▶ SHORT EXERCISE:
Retype the opening lines of the data exactly, stopping after the line that contains "random.seed(7)". Skip every picture.

▶ GIVEN MATERIAL:
----------

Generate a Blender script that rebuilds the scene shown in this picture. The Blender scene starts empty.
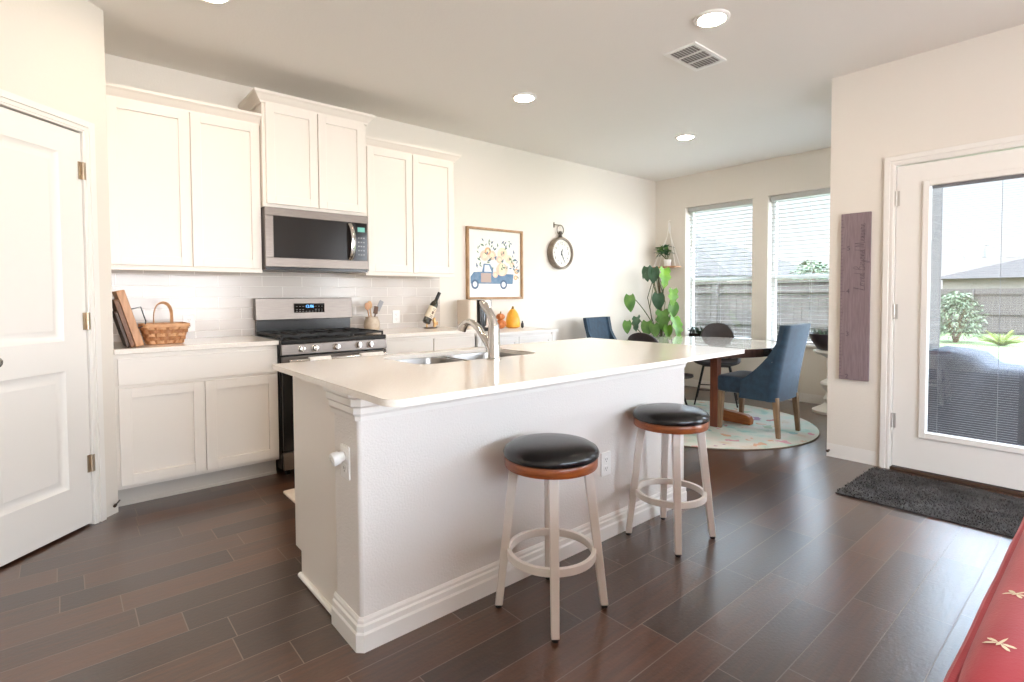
import bpy, bmesh, math, random
from mathutils import Vector, Matrix
from math import sin, cos, pi, radians, sqrt, atan2

S = bpy.context.scene
COL = S.collection
random.seed(7)

# ------------------------------------------------------------------ camera
CAM_P = Vector((0.7347, -4.2988, 1.1996))
YAW, PITCH, ROLL, FPX, PY = -0.7057, -0.033, -0.0054, 528.93, 313.44
fw = Vector((-sin(YAW) * cos(PITCH), cos(YAW) * cos(PITCH), sin(PITCH)))
rt = Vector((cos(YAW), sin(YAW), 0))
up = rt.cross(fw)
r2 = rt * cos(ROLL) + up * sin(ROLL)
u2 = up * cos(ROLL) - rt * sin(ROLL)
camd = bpy.data.cameras.new('camera')
camd.sensor_width = 36
camd.lens = FPX * 36 / 1024
camd.shift_y = -(341 - PY) / 1024
camd.clip_start = 0.02
cam = bpy.data.objects.new('camera', camd)
COL.objects.link(cam)
m = Matrix((r2, u2, -fw)).transposed().to_4x4()
m.translation = CAM_P
cam.matrix_world = m
S.camera = cam

# ------------------------------------------------------------------ light and exposure
SKY_HORIZON, SKY_ZENITH, SKY_SOUTH = 0.60, 8.0, 9.0
SUN_STRENGTH = 3.0
CAN_STRENGTH = 60.0
S.view_settings.view_transform = 'Standard'
S.view_settings.look = 'None'
S.view_settings.gamma = 1.0
S.view_settings.use_curve_mapping = False
S.view_settings.exposure = 1.10
S.cycles.max_bounces = 10
S.cycles.diffuse_bounces = 6
S.cycles.glossy_bounces = 5
S.cycles.transmission_bounces = 8
S.cycles.transparent_max_bounces = 16
S.cycles.sample_clamp_indirect = 6.0
S.cycles.caustics_reflective = False
S.cycles.caustics_refractive = False

W = bpy.data.worlds.new('sky')
S.world = W
W.use_nodes = True
wn, wl = W.node_tree.nodes, W.node_tree.links
bg = wn['Background']
tc = wn.new('ShaderNodeTexCoord')
sx = wn.new('ShaderNodeSeparateXYZ')
wl.new(tc.outputs['Generated'], sx.inputs[0])
def sky_ramp(src, stops):
    r_ = wn.new('ShaderNodeValToRGB')
    e_ = r_.color_ramp.elements
    e_[0].position, e_[0].color = stops[0][0], (*stops[0][1], 1)
    e_[1].position, e_[1].color = stops[-1][0], (*stops[-1][1], 1)
    for p_, c_ in stops[1:-1]:
        q_ = e_.new(p_)
        q_.color = (*c_, 1)
    wl.new(src, r_.inputs[0])
    return r_.outputs[0]
def sky_math(op, a_, b_):
    q_ = wn.new('ShaderNodeMath')
    q_.operation = op
    for i_, v_ in enumerate((a_, b_)):
        if isinstance(v_, (int, float)): q_.inputs[i_].default_value = v_
        else: wl.new(v_, q_.inputs[i_])
    return q_.outputs[0]
# hazy sky: white at the horizon, brighter overhead and on the sun's (-Y) side
hue = sky_ramp(sx.outputs['Z'], [(0.0, (0.95, 0.97, 1.0)), (0.22, (0.72, 0.85, 1.0)), (0.8, (0.60, 0.78, 1.0))])
lum = sky_ramp(sx.outputs['Z'], [(0.0, (0, 0, 0)), (0.17, (0.02, 0.02, 0.02)), (0.32, (0.5, 0.5, 0.5)), (0.7, (1, 1, 1))])
south = sky_ramp(sky_math('MULTIPLY', sx.outputs['Y'], -1.0), [(0.2, (0, 0, 0)), (0.9, (1, 1, 1))])
st_ = sky_math('ADD', sky_math('MULTIPLY', lum, SKY_ZENITH), sky_math('ADD', SKY_HORIZON, sky_math('MULTIPLY', south, SKY_SOUTH)))
wl.new(hue, bg.inputs['Color'])
wl.new(st_, bg.inputs['Strength'])

sun = bpy.data.lights.new('sun', 'SUN')
sun.energy = SUN_STRENGTH
sun.angle = 0.03
sun.color = (1, 0.95, 0.87)
suno = bpy.data.objects.new('sun', sun)
COL.objects.link(suno)
suno.rotation_euler = Vector((0.55, 0.16, -0.82)).to_track_quat('-Z', 'Y').to_euler()

def portal(name, loc, direction, sxx, syy):
    l = bpy.data.lights.new(name, 'AREA')
    l.shape = 'RECTANGLE'
    l.size, l.size_y = sxx, syy
    l.cycles.is_portal = True
    o = bpy.data.objects.new(name, l)
    COL.objects.link(o)
    o.location = loc
    o.rotation_euler = Vector(direction).to_track_quat('-Z', 'Z').to_euler()
portal('skylight_portal', (5.20, -3.67, 1.1), (-1, 0, 0), 1.7, 0.6)
portal('skylight_portal', (7.2, -0.905, 1.48), (-1, 0, 0), 0.9, 1.75)
portal('skylight_portal', (7.2, -1.97, 1.48), (-1, 0, 0), 0.9, 1.75)
portal('skylight_portal', (1.8, -8.2, 1.4), (0, 1, 0), 3.6, 1.8)
portal('skylight_portal', (6.07, -3.09, 1.45), (0, 1, 0), 1.42, 1.8)
portal('skylight_portal', (5.20, -6.2, 1.45), (-1, 0, 0), 1.9, 2.2)

# ------------------------------------------------------------------ materials
def lin(c):
    out = []
    for v in c:
        v = v / 255.0
        out.append(v / 12.92 if v <= 0.04045 else ((v + 0.055) / 1.055) ** 2.4)
    return (*out, 1)

MATS = {}
def mat(name, col, rough=0.5, metal=0.0, var=None, bump=None, coat=0.0, emis=None, trans=0.0, spec=0.5, sheen=0.0, stretch=None, alpha=None):
    if name in MATS:
        return MATS[name]
    M = bpy.data.materials.new(name)
    M.use_nodes = True
    n, l = M.node_tree.nodes, M.node_tree.links
    b = n['Principled BSDF']
    b.inputs['Base Color'].default_value = lin(col)
    b.inputs['Roughness'].default_value = rough
    b.inputs['Metallic'].default_value = metal
    b.inputs['Specular IOR Level'].default_value = spec
    b.inputs['Coat Weight'].default_value = coat
    b.inputs['Transmission Weight'].default_value = trans
    b.inputs['Sheen Weight'].default_value = sheen
    t = n.new('ShaderNodeTexCoord')
    mp = n.new('ShaderNodeMapping')
    l.new(t.outputs['Object'], mp.inputs[0])
    if stretch:
        mp.inputs['Scale'].default_value = stretch
    if var:
        sc, c2 = var
        nz = n.new('ShaderNodeTexNoise')
        nz.inputs['Scale'].default_value = sc
        nz.inputs['Detail'].default_value = 5
        l.new(mp.outputs[0], nz.inputs['Vector'])
        rp = n.new('ShaderNodeValToRGB')
        rp.color_ramp.elements[0].position = 0.35
        rp.color_ramp.elements[1].position = 0.65
        rp.color_ramp.elements[0].color = lin(col)
        rp.color_ramp.elements[1].color = lin(c2)
        l.new(nz.outputs['Fac'], rp.inputs[0])
        l.new(rp.outputs[0], b.inputs['Base Color'])
    if bump:
        sc, st, di = bump
        nb = n.new('ShaderNodeTexNoise')
        nb.inputs['Scale'].default_value = sc
        nb.inputs['Detail'].default_value = 3
        l.new(mp.outputs[0], nb.inputs['Vector'])
        bp = n.new('ShaderNodeBump')
        bp.inputs['Strength'].default_value = st
        bp.inputs['Distance'].default_value = di
        l.new(nb.outputs['Fac'], bp.inputs['Height'])
        l.new(bp.outputs[0], b.inputs['Normal'])
    if emis:
        b.inputs['Emission Color'].default_value = lin(emis[0])
        b.inputs['Emission Strength'].default_value = emis[1]
    MATS[name] = M
    return M

def nodes_of(M):
    return M.node_tree.nodes, M.node_tree.links, M.node_tree.nodes['Principled BSDF']

def math_node(n, l, op, a, b=None):
    q = n.new('ShaderNodeMath')
    q.operation = op
    for i, v in enumerate((a, b)):
        if v is None:
            continue
        if isinstance(v, (int, float)):
            q.inputs[i].default_value = v
        else:
            l.new(v, q.inputs[i])
    return q.outputs[0]

def plank_floor():
    M = mat('wood_look_floor_tile', (60, 42, 34), rough=0.42, spec=0.5)
    n, l, b = nodes_of(M)
    t = n.new('ShaderNodeTexCoord')
    s = n.new('ShaderNodeSeparateXYZ')
    l.new(t.outputs['Object'], s.inputs[0])
    Xc, Yc = s.outputs['X'], s.outputs['Y']
    PW, PL = 0.149, 0.605
    yv = math_node(n, l, 'DIVIDE', math_node(n, l, 'ADD', Yc, 3.16 + PW * 40), PW)
    row = math_node(n, l, 'FLOOR', yv)
    fy = math_node(n, l, 'FRACT', yv)
    wn1 = n.new('ShaderNodeTexWhiteNoise')
    wn1.noise_dimensions = '1D'
    l.new(row, wn1.inputs['W'])
    stag = math_node(n, l, 'ADD', math_node(n, l, 'MULTIPLY', row, 0.13), math_node(n, l, 'MULTIPLY', wn1.outputs['Value'], 0.42))
    xv = math_node(n, l, 'ADD', math_node(n, l, 'DIVIDE', Xc, PL), stag)
    colm = math_node(n, l, 'FLOOR', xv)
    fx = math_node(n, l, 'FRACT', xv)
    def edge(f, w):
        d = math_node(n, l, 'MINIMUM', f, math_node(n, l, 'SUBTRACT', 1.0, f))
        return math_node(n, l, 'LESS_THAN', d, w)
    g = math_node(n, l, 'MAXIMUM', edge(fy, 0.011), edge(fx, 0.0030))
    cmb = n.new('ShaderNodeCombineXYZ')
    l.new(row, cmb.inputs[0]); l.new(colm, cmb.inputs[1])
    wn2 = n.new('ShaderNodeTexWhiteNoise')
    wn2.noise_dimensions = '2D'
    l.new(cmb.outputs[0], wn2.inputs['Vector'])
    # grain
    gv = n.new('ShaderNodeCombineXYZ')
    l.new(math_node(n, l, 'ADD', math_node(n, l, 'MULTIPLY', Xc, 1.6), math_node(n, l, 'MULTIPLY', wn2.outputs['Value'], 37.0)), gv.inputs[0])
    l.new(math_node(n, l, 'MULTIPLY', Yc, 22.0), gv.inputs[1])
    nz = n.new('ShaderNodeTexNoise')
    nz.inputs['Scale'].default_value = 2.2
    nz.inputs['Detail'].default_value = 7
    nz.inputs['Roughness'].default_value = 0.65
    l.new(gv.outputs[0], nz.inputs['Vector'])
    mixv = math_node(n, l, 'ADD', math_node(n, l, 'MULTIPLY', wn2.outputs['Value'], 0.40), math_node(n, l, 'MULTIPLY', nz.outputs['Fac'], 0.72))
    rp = n.new('ShaderNodeValToRGB')
    e = rp.color_ramp.elements
    e[0].position = 0.15; e[0].color = lin((42, 27, 19))
    e[1].position = 1.0; e[1].color = lin((106, 65, 41))
    k = e.new(0.55); k.color = lin((67, 43, 29))
    l.new(mixv, rp.inputs[0])
    mx = n.new('ShaderNodeMix')
    mx.data_type = 'RGBA'
    l.new(g, mx.inputs[0])
    l.new(rp.outputs[0], mx.inputs[6])
    mx.inputs[7].default_value = lin((122, 104, 92))
    l.new(mx.outputs[2], b.inputs['Base Color'])
    rr = math_node(n, l, 'ADD', math_node(n, l, 'MULTIPLY', nz.outputs['Fac'], 0.16), math_node(n, l, 'ADD', 0.27, math_node(n, l, 'MULTIPLY', g, 0.3)))
    l.new(rr, b.inputs['Roughness'])
    nb = n.new('ShaderNodeTexNoise')
    nb.inputs['Scale'].default_value = 75
    nb.inputs['Detail'].default_value = 4
    l.new(t.outputs['Object'], nb.inputs['Vector'])
    h = math_node(n, l, 'SUBTRACT', math_node(n, l, 'ADD', math_node(n, l, 'MULTIPLY', nz.outputs['Fac'], 0.5), math_node(n, l, 'MULTIPLY', nb.outputs['Fac'], 0.9)), math_node(n, l, 'MULTIPLY', g, 1.0))
    bp = n.new('ShaderNodeBump')
    bp.inputs['Strength'].default_value = 0.35
    bp.inputs['Distance'].default_value = 0.002
    l.new(h, bp.inputs['Height'])
    l.new(bp.outputs[0], b.inputs['Normal'])
    b.inputs['Coat Weight'].default_value = 1.0
    b.inputs['Coat Roughness'].default_value = 0.24
    l.new(bp.outputs[0], b.inputs['Coat Normal'])
    return M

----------

▶ RESULT OF THIS TASK:
Generate a Blender script that rebuilds the scene shown in this picture. The Blender scene starts empty.
import bpy, bmesh, math, random
from mathutils import Vector, Matrix
from math import sin, cos, pi, radians, sqrt, atan2

S = bpy.context.scene
COL = S.collection
random.seed(7)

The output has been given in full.